Выражение «священные книги» я употребил не ради шутки. Очень серьезные и даже благочестивые люди только что не молились на Мальтуса и Рикардо. Непререкаемым авторитетом этих светил оправдывались действия, которые никто не пытался бы оправдать исходя из норм обычной человеческой морали. Скажете – лицемерие? Так ведь лицемерие существовало во все времена, это излюбленная пища великих сатириков, начиная с Мольера. Хотя в XIX веке, с его самоутверждающимся средним классом, чье благосостояние обеспечивалось антигуманной экономической системой, лицемерие достигло небывалых масштабов. За последние лет сорок слово «лицемерие» превратилось в ярлык, который навешивают на XIX век точно так же, как на XVIII – «легкомыслие», и оснований для одного ярлыка не больше, чем для другого. Реакция против «лицемерного» XIX века продолжается в наши дни, но, хотя честный разговор о прошлом всегда полезен, слишком однобокая оценка скорее наносит вред, дискредитируя разом все проявления добродетели. Дошло до того, что такие слова, как «благочестивый», «респектабельный», «достойный», звучат теперь как насмешка и употребляются только в ироническом значении.

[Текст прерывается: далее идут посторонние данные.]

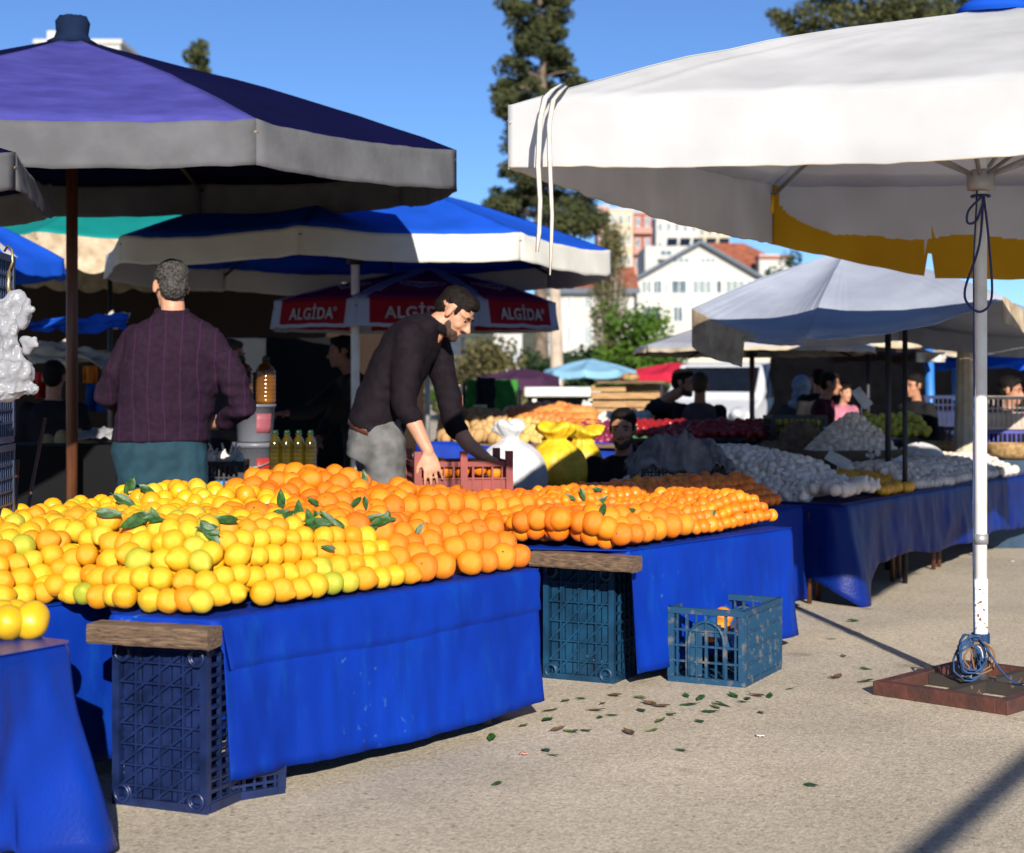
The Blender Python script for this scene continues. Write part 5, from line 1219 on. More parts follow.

Когда хотят подчеркнуть массовый характер лицемерия, его называют викторианским. Но симптомы были налицо уже в самом начале века. В 1804 году Блейк написал: «Лукавым, вкрадчивым искусством заставьте бедных радоваться корке хлеба… / Нахмурятся – вы улыбнитесь, а улыбнутся вам в ответ – нахмурьтесь; и если кто-то стал белее мела / От голода и непосильного труда, скажите, что здоровьем пышет он и счастием лучится; / А если дети малые его зачахнут, не беда: других хватает, / Даже слишком много родится их: того гляди – без вашего лукавого искусства – / Всю землю засорят»[212]. Ужас в том, что при всей ненависти к подобным практическим выводам из доктрины Мальтуса мы вынуждены признать: стремительный рост населения чуть не привел к катастрофе, и это не выдумки мракобесов. Такого удара наша цивилизация не испытывала со времен вторжения варваров. Следствиями перенаселения стали кошмарные условия жизни городской бедноты и жалкие попытки бюрократии принять контрмеры и ввести хоть какой-то государственный контроль. Должно быть, проблема казалась тогда – возможно, и теперь еще кажется – неразрешимой. Но это не оправдывает жестокости преуспевающего класса, цинично закрывавшего глаза на положение тех, кому он был обязан своим преуспеянием, хотя красноречивых описаний вопиющей несправедливости имелось предостаточно. Я ограничусь упоминанием всего двух источников – книги Энгельса «Положение рабочего класса в Англии», написанной в 1844 году, и романами Диккенса, опубликованными между 1840 и 1855 годом – между «Николасом Никльби» и «Тяжелыми временами».